Se ha publicado estos días un manifiesto llamando a hacer un ‘tsunami democrático’ (una ‘riada’ sería más de la tierra, pero en fin). Ningún inconveniente para la creación de estímulos movilizadores, siempre que no añadan ambigüedad a la que padecemos desde hace dos años.

Si, en un manifiesto de este tipo, no se habla del Primero de Octubre de 2017, malo, porque es un olvido muy significativo, dado que niega a las masas movilizadas la fértil memoria de lo que hizo un nuevo sujeto político, en términos históricos.

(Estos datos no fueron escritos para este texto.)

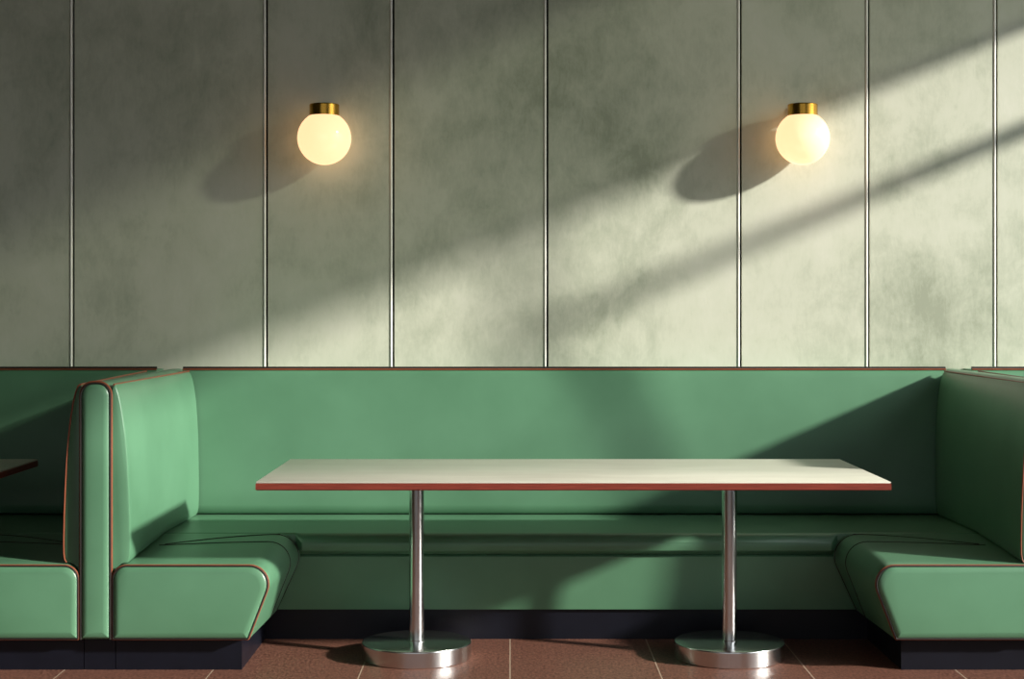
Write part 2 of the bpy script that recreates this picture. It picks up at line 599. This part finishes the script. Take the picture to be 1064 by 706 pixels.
def divider(cx, label, flare):
    t = thing('booth_divider', label, 'booth divider', (cx, YS, 0), 'upholstered dividers between the booths')
    hw, zt = 0.059, 1.108
    def outl(d):
        poly = inset([(-hw, PLZ + 0.003), (-hw, zt), (hw, zt), (hw, PLZ + 0.003)], d)
        return fillet(poly, [0.002, 0.050 - d * 0.7, 0.050 - d * 0.7, 0.002], 10)
    out = outl(0)
    put = lambda pts, y: [(cx + x, y, z) for x, z in pts]
    MB().loft([put(outl(0.03), YS - 0.013), put(outl(0.013), YS - 0.010), put(outl(0.007), YS - 0.004), put(outl(0.005), YS + 0.001),
               put(outl(0.001), YS + 0.008), put(out, YS + 0.016), put(out, YW - 0.002)]).build('core', M['leather'], t)
    # piping up one side of the post, over the top and down the other
    up = [p for p in inset(out, 0.0)]
    arch = [(-hw, PLZ + 0.004)] + [p for p in up if p[1] > 0.5] + [(hw, PLZ + 0.004)]
    arch = sorted([p for p in arch if p[0] < 0], key=lambda p: (p[1], p[0])) + sorted([p for p in arch if p[0] > 0], key=lambda p: (-p[1], p[0]))
    MB().tube([(cx + x * 1.01, YS + 0.003, z + (0.001 if z > 1 else 0)) for x, z in arch], 0.0042).build('piping', M['piping'], t)
    MB().tube([(cx + x * 0.955, YS - 0.004, z - (0.004 if z > 1 else 0)) for x, z in arch], 0.0038).build('seam', M['seam'], t)
    # the two leaning back cushions; their feet follow the seat they stand on
    face = [(0.0605, 1.094), (0.066, 1.099), (0.073, 1.092), (0.082, 1.068), (0.091, 1.03), (0.101, 0.97), (0.110, 0.89), (0.117, 0.80), (0.122, 0.70), (0.126, 0.60)]
    def seat_top(x, y):
        zt_ = 0.413 + (min(y, YB + 0.02) - YS) / (YB + 0.02 - YS) * 0.036
        r, u = 0.055, 0.0575 - (x - 0.0605)
        return zt_ + (math.sqrt(max(0.0, r * r - min(u, r) ** 2)) - r if u > 0 else 0.0) + 0.004
    def side(y):
        f = seat_top(0.13, y)
        pts = list(face) + [(0.128, f + 0.075), (0.1275, f + 0.035), (0.124, f + 0.012), (0.117, f)]
        if y < YB:
            pts += [(x, seat_top(x, y)) for x in (0.104, 0.091, 0.079, 0.069, 0.0635, 0.0605)]
        else:
            pts += [(x, f) for x in (0.104, 0.091, 0.079, 0.069, 0.0635, 0.0605)]
        w = flare * max(0.0, (y - YS - 0.02) / (7.2 - YS))
        return [(x + w * min(1.0, (x - 0.0605) / (0.004 if z > 0.6 else 0.06)), z) for x, z in pts]
    def shrink(pts, d):
        return [(0.0605 + (x - 0.0605) * (1 - 12 * d), z - (d * max(0.0, (z - 0.9) / 0.2) if z > 0.9 else 0)) for x, z in pts]
    y0 = YS + 0.018
    for sgn in (1, -1):
        lay = lambda pts, y: [(cx + sgn * x, y, z) for x, z in pts]
        rings = [lay(shrink(side(y0), 0.013), y0), lay(shrink(side(y0), 0.005), y0 + 0.003), lay(shrink(side(y0), 0.001), y0 + 0.010), lay(side(y0 + 0.02), y0 + 0.02),
                 lay(side(6.3), 6.3), lay(side(YB - 0.001), YB - 0.001), lay(side(YB + 0.022), YB + 0.022), [(cx + sgn * x, back_y(z) - 0.03, z) for x, z in side(7.2)]]
        MB().loft(rings).build('back_cushion', M['leather'], t)
        # edge along the top, front to back
        MB().tube([(cx + sgn * 0.064, y0 + 0.002, 1.098), (cx + sgn * (0.064 + flare), 7.26, 1.103)], 0.0038).build('piping', M['piping'], t)
    edge = [(cx - x, YS + 0.020, z) for x, z in side(y0)[1:14]]
    MB().tube(edge, 0.0032).build('piping', M['piping'], t)
    MB().box(cx - hw, cx + hw, YS + 0.06, YW - 0.002, 0, PLZ).build('plinth', M['plinth'], t)
    return t

DL, DR = -1.576, 2.078        # divider centres
HW = 0.0605
divider(DL, 'tall sunlit green upholstered divider with copper piping, to the left of the long table', 0.034)
divider(DR, 'green upholstered divider in shade, cut off by the right edge of the photo', 0.014)
side_bench(DL + HW, 1, 0.0, 'green side bench with a sunlit end between the tall divider and the long table')
side_bench(DR - HW, -1, 0.03, 'green side bench with shaded seat and copper-piped end at the far right')
side_bench(DL - HW, -1, 0.0, 'green side bench at the left edge, beside the cropped table')
NL, NR = DL + HW + 0.62, DR - HW - 0.65
back_bench(DL + HW, DR - HW, (NL - 0.0, NR + 0.0), 'long green leather bench with backrest on the wall behind the red-edged table')
back_bench(XL + 0.01, DL - HW, (None, DL - HW - 0.62), 'dark shaded green bench with backrest behind the cropped table at the left edge')
back_bench(DR + HW, XR - 0.01, (None, None), 'green backrest strip showing above the divider at the far right')

# ------------------------------------------------------------------ tables
def table(cx, cy, label, feet, w=2.335, d=0.90):
    t = thing('dining_table', label, 'table', (cx, cy, 0), 'rectangular pedestal tables')
    x0, x1, y0, y1 = cx - w / 2, cx + w / 2, cy - d / 2, cy + d / 2
    MB().box(x0, x1, y0, y1, 0.7440, 0.7505, bevel=0.002, seg=2).build('tabletop', M['laminate'], t)
    b = MB()
    e = 0.012
    z0, z1 = 0.7180, 0.7438
    b.loft([[(x0 - s, y0 - s, z), (x1 + s, y0 - s, z), (x1 + s, y1 + s, z), (x0 - s, y1 + s, z)] for s, z in ((-0.003, z0), (0.0015, z0 + 0.003), (0.0015, z1 - 0.002), (-0.0005, z1))])
    b.build('edge_band', M['edge'], t, 20)
    for fx in feet:
        px, py = fx, cy + 0.03
        MB().box(px - 0.11, px + 0.11, py - 0.11, py + 0.11, 0.7115, 0.7178, bevel=0.002).build('mounting_plate', M['steel'], t)
        r = 0.0298
        MB().lathe([(0, 0.066), (r + 0.004, 0.066), (r + 0.004, 0.069), (r, 0.071), (r, 0.711), (0, 0.711)], px, py, 0, 48).build('pole', M['steel'], t)
        R = 0.2175
        MB().lathe([(0, 0.0), (R - 0.003, 0.0), (R, 0.003), (R, 0.006), (R, 0.059), (R, 0.0615), (R - 0.001, 0.064), (R - 0.004, 0.0655), (0, 0.0658)], px, py, 0, 96).build('base', M['steel'], t)
    return t

table(0.233, 6.25, 'long cream table with a red-brown wood edge on two steel pedestals', (-0.372, 0.873))
table(-2.007 - 2.335 / 2, 6.25, 'corner of a second, cropped table at the left edge of the photo', (-3.78, -2.56))

# ------------------------------------------------------------------ wall lamps
def lamp(cx, label):
    YL, ZL, R = 7.320, 2.183, 0.1245
    t = thing('wall_lamp', label, 'lamp', (cx, YL, ZL), 'globe wall lamps')
    n = 32
    prof = [(R * math.sin(math.pi * k / n), -R * math.cos(math.pi * k / n)) for k in range(n + 1)]
    MB().lathe([(max(0, r) if 0 < k < n else 0, z) for k, (r, z) in enumerate(prof)], cx, YL, ZL, 64).build('globe', M['globe'], t)
    rc = 0.069
    zc = math.sqrt(R * R - rc * rc) + 0.0
    MB().lathe([(rc - 0.006, zc + 0.004), (rc, zc - 0.001), (rc, zc + 0.002), (rc, zc + 0.048), (rc, zc + 0.050), (rc - 0.002, zc + 0.053), (0, zc + 0.053)], cx, YL, ZL, 64).build('cap', M['brass'], t)
    ro = 0.024
    MB().tube([(cx, YL + rc - 0.004, ZL + zc + 0.026), (cx, YW + 0.0, ZL + zc + 0.026)], ro, seg=20).build('arm', M['brass'], t)
    MB().tube([(cx, YW - 0.012, ZL + zc + 0.026), (cx, YW, ZL + zc + 0.026)], 0.045, seg=32).build('wall_plate', M['brass'], t)
    return t

lamp((337 - 530) * 7.320 / 1639, 'glowing globe wall lamp with brass cap on the shaded wall, leftmost of two')
lamp((834 - 530) * 7.320 / 1639, 'glowing globe wall lamp with brass cap beside the sunbeam, rightmost of two')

Si, en un manifiesto de este tipo, se habla genéricamente de derechos fundamentales individuales y colectivos, y no se asocian mutuamente a través de la consecución de la libertad, que es la independencia nacional, malo, porque deja de lado la madre del cordero, si se nos permite la expresión, de todo lo que nos ha pasado y lo que nos ha de pasar.

Si, en un manifiesto de este tipo, se llama a la movilización cívica, a la lucha no violenta y la desobediencia, se reincide en una característica que ha sido, y continúa siendo, propiedad específica del movimiento independentista desde los lejanos tiempos de la plataforma por el Derecho a Decidir, o sea, desde 2006, con lo cual tenemos que preguntar qué aporta, en términos políticos, este manifiesto.

Si, en un manifiesto de este tipo, no se aclara qué se debe llevar el ‘tsunami’ (o la ‘riada’, que es más de la tierra), tal vez aceptamos los términos de sumisión a los que las instituciones, los partidos y las entidades han sometido al movimiento, con lo que habrá que preguntar, dada la falta de objetivos políticos concretos, en qué playa se acabará amortiguando: ¿en la de los efectos publicitarios?, ¿en la de la justificación ética?, ¿en la del mesianismo?, ¿en la de sustituir a las entidades movilizadoras por excelencia del independentismo?

Todo ello tiene pinta de querer poner todo el capital político acumulado estos años bajo una especie de generalización que pondrá muy contentos a todos los demócratas, a todos los transformadores sociales y a todos los defensores de derechos fundamentales, pero sin mencionar, justamente, a los que más han luchado por resolver la ecuación: los independentistas. Y, por pasiva, pues, deja la iniciativa política en manos de los ‘dialogantes de Estado’ o de los que se apuntan a todas las guerras, que, no por casualidad, se han apresurado a dar su aval al manifiesto en cuestión. Tratar de resucitar la Asamblea de Cataluña en formato 5.0 y de ‘luchas compartidas’ está muy bien, siempre que sea bajo la dirección del independentismo de combate, no de quien se sienta tentado de renunciar a su legítima, y bien ganada, hegemonía. Y, en este sentido, el manifiesto, manifiestamente, flaquea.

Hecho y jodido, por no haber empezado por el principio: que no puede haber pacto con el Estado si no se derriba la monarquía borbónica y una nueva clase política española se encuentra obligada a admitir la pérdida de la dominación. Pero si hay quienes, tras la experiencia Ciudadanos-Podemos, acaecidas fuerzas auxiliares del régimen del 78, todavía piensa que se puede esperar algo nuevo (a la manera del admirable Roca Junyent, cuando escribe: ‘el diálogo, la negociación, la búsqueda de las coincidencias, dan más resultados que el deseo irresponsable de la confrontación como propuesta’; o al modo del no menos admirable Torrent, cuando dice que defiende un ‘pulso democrático’ que combine diálogo y presión), que se lo haga mirar, no sea que la ola lo arrastre a litorales inconfesables. Mal que les pese a los aprendices de pistolero y a quienes les permiten disparar a diestro y siniestro. Mal que les pese a los interesados en hacernos creer que todo se acaba en una sala de espejos.